GIVEN MATERIAL
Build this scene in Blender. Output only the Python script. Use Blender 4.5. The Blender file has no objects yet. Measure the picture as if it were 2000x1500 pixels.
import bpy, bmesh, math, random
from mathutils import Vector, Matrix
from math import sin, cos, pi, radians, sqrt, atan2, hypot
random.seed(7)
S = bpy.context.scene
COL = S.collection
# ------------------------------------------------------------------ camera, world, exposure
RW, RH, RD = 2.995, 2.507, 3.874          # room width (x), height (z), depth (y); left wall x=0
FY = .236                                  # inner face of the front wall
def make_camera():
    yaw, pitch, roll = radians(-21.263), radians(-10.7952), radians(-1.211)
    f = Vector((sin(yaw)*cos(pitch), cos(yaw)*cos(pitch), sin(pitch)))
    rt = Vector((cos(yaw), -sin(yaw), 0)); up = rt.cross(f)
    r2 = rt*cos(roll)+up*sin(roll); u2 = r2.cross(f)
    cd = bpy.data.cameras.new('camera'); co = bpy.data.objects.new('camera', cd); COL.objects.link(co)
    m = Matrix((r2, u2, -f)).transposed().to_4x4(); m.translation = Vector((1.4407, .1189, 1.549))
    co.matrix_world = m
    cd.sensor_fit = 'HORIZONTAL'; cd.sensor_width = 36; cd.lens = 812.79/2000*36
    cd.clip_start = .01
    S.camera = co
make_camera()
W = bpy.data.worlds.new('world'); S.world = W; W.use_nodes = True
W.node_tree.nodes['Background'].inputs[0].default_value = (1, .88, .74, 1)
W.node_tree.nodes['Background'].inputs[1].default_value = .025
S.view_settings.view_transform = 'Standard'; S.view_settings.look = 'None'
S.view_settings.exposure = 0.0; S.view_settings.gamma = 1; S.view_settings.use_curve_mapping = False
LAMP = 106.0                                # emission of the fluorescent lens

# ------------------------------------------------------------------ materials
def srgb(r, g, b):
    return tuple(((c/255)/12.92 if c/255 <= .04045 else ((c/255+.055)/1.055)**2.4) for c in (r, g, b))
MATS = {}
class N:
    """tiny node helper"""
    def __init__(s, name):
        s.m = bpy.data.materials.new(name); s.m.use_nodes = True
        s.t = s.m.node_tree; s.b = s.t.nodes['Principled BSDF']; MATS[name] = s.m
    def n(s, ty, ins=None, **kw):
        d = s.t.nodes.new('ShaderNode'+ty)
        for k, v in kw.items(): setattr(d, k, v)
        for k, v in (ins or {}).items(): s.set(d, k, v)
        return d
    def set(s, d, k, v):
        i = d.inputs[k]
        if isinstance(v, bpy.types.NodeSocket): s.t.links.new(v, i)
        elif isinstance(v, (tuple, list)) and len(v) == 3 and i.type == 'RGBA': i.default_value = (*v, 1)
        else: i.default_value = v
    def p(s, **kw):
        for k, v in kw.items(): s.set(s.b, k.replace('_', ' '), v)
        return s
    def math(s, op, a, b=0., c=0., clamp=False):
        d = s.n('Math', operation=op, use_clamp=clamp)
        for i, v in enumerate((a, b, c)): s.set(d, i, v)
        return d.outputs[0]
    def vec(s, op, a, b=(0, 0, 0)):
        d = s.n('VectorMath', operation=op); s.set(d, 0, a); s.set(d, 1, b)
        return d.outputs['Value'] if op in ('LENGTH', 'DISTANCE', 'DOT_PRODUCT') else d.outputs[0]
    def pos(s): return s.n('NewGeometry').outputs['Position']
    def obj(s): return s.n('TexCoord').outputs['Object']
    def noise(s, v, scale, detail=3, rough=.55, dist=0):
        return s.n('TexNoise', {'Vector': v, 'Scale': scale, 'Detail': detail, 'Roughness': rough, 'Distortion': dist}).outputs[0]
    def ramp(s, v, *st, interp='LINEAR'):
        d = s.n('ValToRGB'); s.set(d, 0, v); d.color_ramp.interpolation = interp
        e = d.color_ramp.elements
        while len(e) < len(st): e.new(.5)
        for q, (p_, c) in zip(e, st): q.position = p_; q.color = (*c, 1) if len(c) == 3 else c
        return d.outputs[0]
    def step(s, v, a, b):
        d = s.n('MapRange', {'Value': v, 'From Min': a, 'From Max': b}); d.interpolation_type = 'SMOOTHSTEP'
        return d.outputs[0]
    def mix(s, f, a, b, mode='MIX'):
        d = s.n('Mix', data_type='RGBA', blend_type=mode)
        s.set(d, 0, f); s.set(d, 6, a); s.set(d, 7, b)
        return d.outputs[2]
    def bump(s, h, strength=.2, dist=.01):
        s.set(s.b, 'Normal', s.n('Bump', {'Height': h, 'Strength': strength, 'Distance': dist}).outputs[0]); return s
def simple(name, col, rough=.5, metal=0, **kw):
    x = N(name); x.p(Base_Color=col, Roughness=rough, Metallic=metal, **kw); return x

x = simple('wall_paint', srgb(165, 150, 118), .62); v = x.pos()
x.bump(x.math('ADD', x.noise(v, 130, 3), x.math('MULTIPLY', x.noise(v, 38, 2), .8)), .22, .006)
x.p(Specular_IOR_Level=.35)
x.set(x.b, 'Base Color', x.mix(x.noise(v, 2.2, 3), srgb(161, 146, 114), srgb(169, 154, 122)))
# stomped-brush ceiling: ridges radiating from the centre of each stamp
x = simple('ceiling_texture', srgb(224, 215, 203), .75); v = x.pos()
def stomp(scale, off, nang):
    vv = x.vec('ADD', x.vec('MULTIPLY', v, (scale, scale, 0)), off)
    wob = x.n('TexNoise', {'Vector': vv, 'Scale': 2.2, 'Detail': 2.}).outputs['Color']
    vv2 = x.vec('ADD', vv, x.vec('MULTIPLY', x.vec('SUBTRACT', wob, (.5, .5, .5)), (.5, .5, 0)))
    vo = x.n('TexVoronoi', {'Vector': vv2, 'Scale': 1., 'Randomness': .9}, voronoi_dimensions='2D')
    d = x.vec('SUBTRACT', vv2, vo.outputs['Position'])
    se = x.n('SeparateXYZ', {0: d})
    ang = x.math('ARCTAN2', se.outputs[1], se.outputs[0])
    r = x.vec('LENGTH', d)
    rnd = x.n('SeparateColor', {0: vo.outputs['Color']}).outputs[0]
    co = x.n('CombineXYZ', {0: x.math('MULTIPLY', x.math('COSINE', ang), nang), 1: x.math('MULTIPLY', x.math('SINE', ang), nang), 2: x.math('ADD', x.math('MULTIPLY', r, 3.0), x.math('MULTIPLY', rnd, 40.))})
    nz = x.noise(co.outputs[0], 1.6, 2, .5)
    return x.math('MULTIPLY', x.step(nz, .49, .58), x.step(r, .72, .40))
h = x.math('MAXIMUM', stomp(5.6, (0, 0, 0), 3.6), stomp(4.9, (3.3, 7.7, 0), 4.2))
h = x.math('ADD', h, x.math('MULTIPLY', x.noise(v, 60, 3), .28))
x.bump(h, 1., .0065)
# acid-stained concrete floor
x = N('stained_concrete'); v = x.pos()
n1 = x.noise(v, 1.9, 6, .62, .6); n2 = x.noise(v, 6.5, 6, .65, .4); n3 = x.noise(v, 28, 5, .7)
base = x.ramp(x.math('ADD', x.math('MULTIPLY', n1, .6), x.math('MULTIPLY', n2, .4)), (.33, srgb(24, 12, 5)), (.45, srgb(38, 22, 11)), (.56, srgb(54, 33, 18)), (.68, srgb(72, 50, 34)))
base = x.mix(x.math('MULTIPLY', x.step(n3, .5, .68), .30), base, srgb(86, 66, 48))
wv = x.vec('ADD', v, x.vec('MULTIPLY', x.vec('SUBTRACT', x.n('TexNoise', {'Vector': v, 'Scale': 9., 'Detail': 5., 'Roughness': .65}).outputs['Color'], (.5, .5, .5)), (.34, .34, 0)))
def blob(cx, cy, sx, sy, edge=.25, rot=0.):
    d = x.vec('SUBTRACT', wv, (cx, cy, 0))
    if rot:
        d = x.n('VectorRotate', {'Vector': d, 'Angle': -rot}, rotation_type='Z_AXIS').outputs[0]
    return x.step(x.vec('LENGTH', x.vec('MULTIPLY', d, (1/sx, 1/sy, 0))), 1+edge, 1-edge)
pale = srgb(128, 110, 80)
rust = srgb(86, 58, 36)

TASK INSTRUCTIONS
What you return should be the lines from the start of the data through the line with "LAMP = 106.0", quoted exactly and nothing more.

THE COMPLETED TASK
Build this scene in Blender. Output only the Python script. Use Blender 4.5. The Blender file has no objects yet. Measure the picture as if it were 2000x1500 pixels.
import bpy, bmesh, math, random
from mathutils import Vector, Matrix
from math import sin, cos, pi, radians, sqrt, atan2, hypot
random.seed(7)
S = bpy.context.scene
COL = S.collection
# ------------------------------------------------------------------ camera, world, exposure
RW, RH, RD = 2.995, 2.507, 3.874          # room width (x), height (z), depth (y); left wall x=0
FY = .236                                  # inner face of the front wall
def make_camera():
    yaw, pitch, roll = radians(-21.263), radians(-10.7952), radians(-1.211)
    f = Vector((sin(yaw)*cos(pitch), cos(yaw)*cos(pitch), sin(pitch)))
    rt = Vector((cos(yaw), -sin(yaw), 0)); up = rt.cross(f)
    r2 = rt*cos(roll)+up*sin(roll); u2 = r2.cross(f)
    cd = bpy.data.cameras.new('camera'); co = bpy.data.objects.new('camera', cd); COL.objects.link(co)
    m = Matrix((r2, u2, -f)).transposed().to_4x4(); m.translation = Vector((1.4407, .1189, 1.549))
    co.matrix_world = m
    cd.sensor_fit = 'HORIZONTAL'; cd.sensor_width = 36; cd.lens = 812.79/2000*36
    cd.clip_start = .01
    S.camera = co
make_camera()
W = bpy.data.worlds.new('world'); S.world = W; W.use_nodes = True
W.node_tree.nodes['Background'].inputs[0].default_value = (1, .88, .74, 1)
W.node_tree.nodes['Background'].inputs[1].default_value = .025
S.view_settings.view_transform = 'Standard'; S.view_settings.look = 'None'
S.view_settings.exposure = 0.0; S.view_settings.gamma = 1; S.view_settings.use_curve_mapping = False
LAMP = 106.0                                # emission of the fluorescent lens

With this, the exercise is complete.